───── Source data ─────

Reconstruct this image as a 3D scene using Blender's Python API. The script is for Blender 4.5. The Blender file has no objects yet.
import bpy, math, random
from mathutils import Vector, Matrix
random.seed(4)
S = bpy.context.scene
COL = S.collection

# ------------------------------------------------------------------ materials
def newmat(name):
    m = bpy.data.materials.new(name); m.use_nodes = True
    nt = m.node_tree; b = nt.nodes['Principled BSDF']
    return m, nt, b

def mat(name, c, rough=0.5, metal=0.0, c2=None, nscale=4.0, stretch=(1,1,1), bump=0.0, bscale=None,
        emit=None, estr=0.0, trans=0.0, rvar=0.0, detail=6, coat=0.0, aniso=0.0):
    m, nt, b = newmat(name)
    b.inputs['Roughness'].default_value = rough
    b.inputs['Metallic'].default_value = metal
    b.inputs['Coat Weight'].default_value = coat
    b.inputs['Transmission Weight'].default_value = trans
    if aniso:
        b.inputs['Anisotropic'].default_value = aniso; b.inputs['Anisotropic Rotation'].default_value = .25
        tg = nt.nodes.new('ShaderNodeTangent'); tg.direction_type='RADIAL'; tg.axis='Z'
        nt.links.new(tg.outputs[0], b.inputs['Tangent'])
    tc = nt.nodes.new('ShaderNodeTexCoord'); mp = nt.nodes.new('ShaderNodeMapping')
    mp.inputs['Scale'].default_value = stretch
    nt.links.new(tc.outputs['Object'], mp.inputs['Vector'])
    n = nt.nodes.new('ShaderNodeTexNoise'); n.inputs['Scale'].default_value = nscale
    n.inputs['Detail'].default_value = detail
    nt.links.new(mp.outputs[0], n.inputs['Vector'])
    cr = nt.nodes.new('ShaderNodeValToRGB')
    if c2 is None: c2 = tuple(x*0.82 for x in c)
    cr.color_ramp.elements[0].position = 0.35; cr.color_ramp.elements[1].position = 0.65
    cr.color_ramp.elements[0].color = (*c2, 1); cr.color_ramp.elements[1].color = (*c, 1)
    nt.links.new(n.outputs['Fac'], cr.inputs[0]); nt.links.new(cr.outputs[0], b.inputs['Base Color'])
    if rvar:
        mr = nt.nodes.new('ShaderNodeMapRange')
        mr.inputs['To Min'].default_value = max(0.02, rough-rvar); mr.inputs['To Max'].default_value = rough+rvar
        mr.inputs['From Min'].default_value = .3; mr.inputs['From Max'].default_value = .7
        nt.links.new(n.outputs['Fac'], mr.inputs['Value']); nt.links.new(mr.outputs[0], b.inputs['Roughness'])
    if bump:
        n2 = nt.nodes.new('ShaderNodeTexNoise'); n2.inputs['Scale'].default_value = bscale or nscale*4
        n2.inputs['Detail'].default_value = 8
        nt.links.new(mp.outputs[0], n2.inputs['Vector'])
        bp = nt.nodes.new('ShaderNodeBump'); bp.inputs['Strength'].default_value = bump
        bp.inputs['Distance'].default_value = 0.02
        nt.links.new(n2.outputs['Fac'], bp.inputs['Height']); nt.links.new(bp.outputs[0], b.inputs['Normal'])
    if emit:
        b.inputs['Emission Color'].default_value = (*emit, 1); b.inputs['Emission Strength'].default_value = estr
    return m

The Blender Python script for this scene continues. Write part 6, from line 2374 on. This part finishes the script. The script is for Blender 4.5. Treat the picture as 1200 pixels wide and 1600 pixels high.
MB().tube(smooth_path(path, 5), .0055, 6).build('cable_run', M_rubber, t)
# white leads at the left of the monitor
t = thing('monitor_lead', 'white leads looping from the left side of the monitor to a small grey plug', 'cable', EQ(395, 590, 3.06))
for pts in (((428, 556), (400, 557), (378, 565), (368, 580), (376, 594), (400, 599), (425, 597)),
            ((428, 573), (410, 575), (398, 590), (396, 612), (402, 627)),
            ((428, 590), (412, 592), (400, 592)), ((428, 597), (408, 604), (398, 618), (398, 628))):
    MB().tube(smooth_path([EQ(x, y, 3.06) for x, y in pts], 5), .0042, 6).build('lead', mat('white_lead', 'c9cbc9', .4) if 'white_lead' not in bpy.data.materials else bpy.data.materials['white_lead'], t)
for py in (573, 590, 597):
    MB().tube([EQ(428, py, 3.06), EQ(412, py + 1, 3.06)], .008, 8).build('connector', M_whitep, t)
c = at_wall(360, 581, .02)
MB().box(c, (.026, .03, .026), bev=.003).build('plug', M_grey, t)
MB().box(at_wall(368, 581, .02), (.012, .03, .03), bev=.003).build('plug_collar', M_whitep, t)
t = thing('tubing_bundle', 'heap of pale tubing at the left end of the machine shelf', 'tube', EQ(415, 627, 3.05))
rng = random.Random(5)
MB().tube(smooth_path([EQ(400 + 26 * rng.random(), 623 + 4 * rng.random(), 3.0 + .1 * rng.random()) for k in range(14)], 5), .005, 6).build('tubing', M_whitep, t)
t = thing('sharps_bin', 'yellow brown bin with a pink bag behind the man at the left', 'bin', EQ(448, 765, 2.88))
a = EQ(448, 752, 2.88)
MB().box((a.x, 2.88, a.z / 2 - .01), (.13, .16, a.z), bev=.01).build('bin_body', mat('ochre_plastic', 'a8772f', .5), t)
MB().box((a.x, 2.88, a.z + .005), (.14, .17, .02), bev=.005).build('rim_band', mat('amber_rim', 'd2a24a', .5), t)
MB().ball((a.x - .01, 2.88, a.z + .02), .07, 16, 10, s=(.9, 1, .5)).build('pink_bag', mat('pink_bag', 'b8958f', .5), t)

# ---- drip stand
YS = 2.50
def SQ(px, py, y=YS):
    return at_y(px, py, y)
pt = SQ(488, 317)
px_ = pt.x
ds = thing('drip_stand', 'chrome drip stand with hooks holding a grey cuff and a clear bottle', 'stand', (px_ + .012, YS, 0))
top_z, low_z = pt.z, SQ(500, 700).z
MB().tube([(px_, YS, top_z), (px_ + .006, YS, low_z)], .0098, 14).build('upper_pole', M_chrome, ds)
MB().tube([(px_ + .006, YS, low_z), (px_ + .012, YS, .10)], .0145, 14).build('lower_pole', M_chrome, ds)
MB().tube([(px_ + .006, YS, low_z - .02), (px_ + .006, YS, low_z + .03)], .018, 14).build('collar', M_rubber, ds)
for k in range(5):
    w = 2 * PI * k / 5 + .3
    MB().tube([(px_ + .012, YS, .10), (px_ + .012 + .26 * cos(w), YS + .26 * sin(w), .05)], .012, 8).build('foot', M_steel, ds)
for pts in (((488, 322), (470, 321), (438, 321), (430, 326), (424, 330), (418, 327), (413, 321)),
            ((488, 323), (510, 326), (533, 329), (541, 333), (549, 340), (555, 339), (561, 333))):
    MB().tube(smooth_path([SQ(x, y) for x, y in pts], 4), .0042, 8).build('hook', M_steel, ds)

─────

From the records above, extract every line exactly as it stands.

Reconstruct this image as a 3D scene using Blender's Python API. The script is for Blender 4.5. The Blender file has no objects yet.
import bpy, math, random
from mathutils import Vector, Matrix
random.seed(4)
S = bpy.context.scene
COL = S.collection

# ------------------------------------------------------------------ materials
def newmat(name):
    m = bpy.data.materials.new(name); m.use_nodes = True
    nt = m.node_tree; b = nt.nodes['Principled BSDF']
    return m, nt, b

def mat(name, c, rough=0.5, metal=0.0, c2=None, nscale=4.0, stretch=(1,1,1), bump=0.0, bscale=None,
        emit=None, estr=0.0, trans=0.0, rvar=0.0, detail=6, coat=0.0, aniso=0.0):
    m, nt, b = newmat(name)
    b.inputs['Roughness'].default_value = rough
    b.inputs['Metallic'].default_value = metal
    b.inputs['Coat Weight'].default_value = coat
    b.inputs['Transmission Weight'].default_value = trans
    if aniso:
        b.inputs['Anisotropic'].default_value = aniso; b.inputs['Anisotropic Rotation'].default_value = .25
        tg = nt.nodes.new('ShaderNodeTangent'); tg.direction_type='RADIAL'; tg.axis='Z'
        nt.links.new(tg.outputs[0], b.inputs['Tangent'])
    tc = nt.nodes.new('ShaderNodeTexCoord'); mp = nt.nodes.new('ShaderNodeMapping')
    mp.inputs['Scale'].default_value = stretch
    nt.links.new(tc.outputs['Object'], mp.inputs['Vector'])
    n = nt.nodes.new('ShaderNodeTexNoise'); n.inputs['Scale'].default_value = nscale
    n.inputs['Detail'].default_value = detail
    nt.links.new(mp.outputs[0], n.inputs['Vector'])
    cr = nt.nodes.new('ShaderNodeValToRGB')
    if c2 is None: c2 = tuple(x*0.82 for x in c)
    cr.color_ramp.elements[0].position = 0.35; cr.color_ramp.elements[1].position = 0.65
    cr.color_ramp.elements[0].color = (*c2, 1); cr.color_ramp.elements[1].color = (*c, 1)
    nt.links.new(n.outputs['Fac'], cr.inputs[0]); nt.links.new(cr.outputs[0], b.inputs['Base Color'])
    if rvar:
        mr = nt.nodes.new('ShaderNodeMapRange')
        mr.inputs['To Min'].default_value = max(0.02, rough-rvar); mr.inputs['To Max'].default_value = rough+rvar
        mr.inputs['From Min'].default_value = .3; mr.inputs['From Max'].default_value = .7
        nt.links.new(n.outputs['Fac'], mr.inputs['Value']); nt.links.new(mr.outputs[0], b.inputs['Roughness'])
    if bump:
        n2 = nt.nodes.new('ShaderNodeTexNoise'); n2.inputs['Scale'].default_value = bscale or nscale*4
        n2.inputs['Detail'].default_value = 8
        nt.links.new(mp.outputs[0], n2.inputs['Vector'])
        bp = nt.nodes.new('ShaderNodeBump'); bp.inputs['Strength'].default_value = bump
        bp.inputs['Distance'].default_value = 0.02
        nt.links.new(n2.outputs['Fac'], bp.inputs['Height']); nt.links.new(bp.outputs[0], b.inputs['Normal'])
    if emit:
        b.inputs['Emission Color'].default_value = (*emit, 1); b.inputs['Emission Strength'].default_value = estr
    return m

The Blender Python script for this scene continues. Write part 6, from line 2374 on. This part finishes the script. The script is for Blender 4.5. Treat the picture as 1200 pixels wide and 1600 pixels high.
MB().tube(smooth_path(path, 5), .0055, 6).build('cable_run', M_rubber, t)
# white leads at the left of the monitor
t = thing('monitor_lead', 'white leads looping from the left side of the monitor to a small grey plug', 'cable', EQ(395, 590, 3.06))
for pts in (((428, 556), (400, 557), (378, 565), (368, 580), (376, 594), (400, 599), (425, 597)),
            ((428, 573), (410, 575), (398, 590), (396, 612), (402, 627)),
            ((428, 590), (412, 592), (400, 592)), ((428, 597), (408, 604), (398, 618), (398, 628))):
    MB().tube(smooth_path([EQ(x, y, 3.06) for x, y in pts], 5), .0042, 6).build('lead', mat('white_lead', 'c9cbc9', .4) if 'white_lead' not in bpy.data.materials else bpy.data.materials['white_lead'], t)
for py in (573, 590, 597):
    MB().tube([EQ(428, py, 3.06), EQ(412, py + 1, 3.06)], .008, 8).build('connector', M_whitep, t)
c = at_wall(360, 581, .02)
MB().box(c, (.026, .03, .026), bev=.003).build('plug', M_grey, t)
MB().box(at_wall(368, 581, .02), (.012, .03, .03), bev=.003).build('plug_collar', M_whitep, t)
t = thing('tubing_bundle', 'heap of pale tubing at the left end of the machine shelf', 'tube', EQ(415, 627, 3.05))
rng = random.Random(5)
MB().tube(smooth_path([EQ(400 + 26 * rng.random(), 623 + 4 * rng.random(), 3.0 + .1 * rng.random()) for k in range(14)], 5), .005, 6).build('tubing', M_whitep, t)
t = thing('sharps_bin', 'yellow brown bin with a pink bag behind the man at the left', 'bin', EQ(448, 765, 2.88))
a = EQ(448, 752, 2.88)
MB().box((a.x, 2.88, a.z / 2 - .01), (.13, .16, a.z), bev=.01).build('bin_body', mat('ochre_plastic', 'a8772f', .5), t)
MB().box((a.x, 2.88, a.z + .005), (.14, .17, .02), bev=.005).build('rim_band', mat('amber_rim', 'd2a24a', .5), t)
MB().ball((a.x - .01, 2.88, a.z + .02), .07, 16, 10, s=(.9, 1, .5)).build('pink_bag', mat('pink_bag', 'b8958f', .5), t)

# ---- drip stand
YS = 2.50
def SQ(px, py, y=YS):
    return at_y(px, py, y)
pt = SQ(488, 317)
px_ = pt.x
ds = thing('drip_stand', 'chrome drip stand with hooks holding a grey cuff and a clear bottle', 'stand', (px_ + .012, YS, 0))
top_z, low_z = pt.z, SQ(500, 700).z
MB().tube([(px_, YS, top_z), (px_ + .006, YS, low_z)], .0098, 14).build('upper_pole', M_chrome, ds)
MB().tube([(px_ + .006, YS, low_z), (px_ + .012, YS, .10)], .0145, 14).build('lower_pole', M_chrome, ds)
MB().tube([(px_ + .006, YS, low_z - .02), (px_ + .006, YS, low_z + .03)], .018, 14).build('collar', M_rubber, ds)
for k in range(5):
    w = 2 * PI * k / 5 + .3
    MB().tube([(px_ + .012, YS, .10), (px_ + .012 + .26 * cos(w), YS + .26 * sin(w), .05)], .012, 8).build('foot', M_steel, ds)
for pts in (((488, 322), (470, 321), (438, 321), (430, 326), (424, 330), (418, 327), (413, 321)),
            ((488, 323), (510, 326), (533, 329), (541, 333), (549, 340), (555, 339), (561, 333))):
    MB().tube(smooth_path([SQ(x, y) for x, y in pts], 4), .0042, 8).build('hook', M_steel, ds)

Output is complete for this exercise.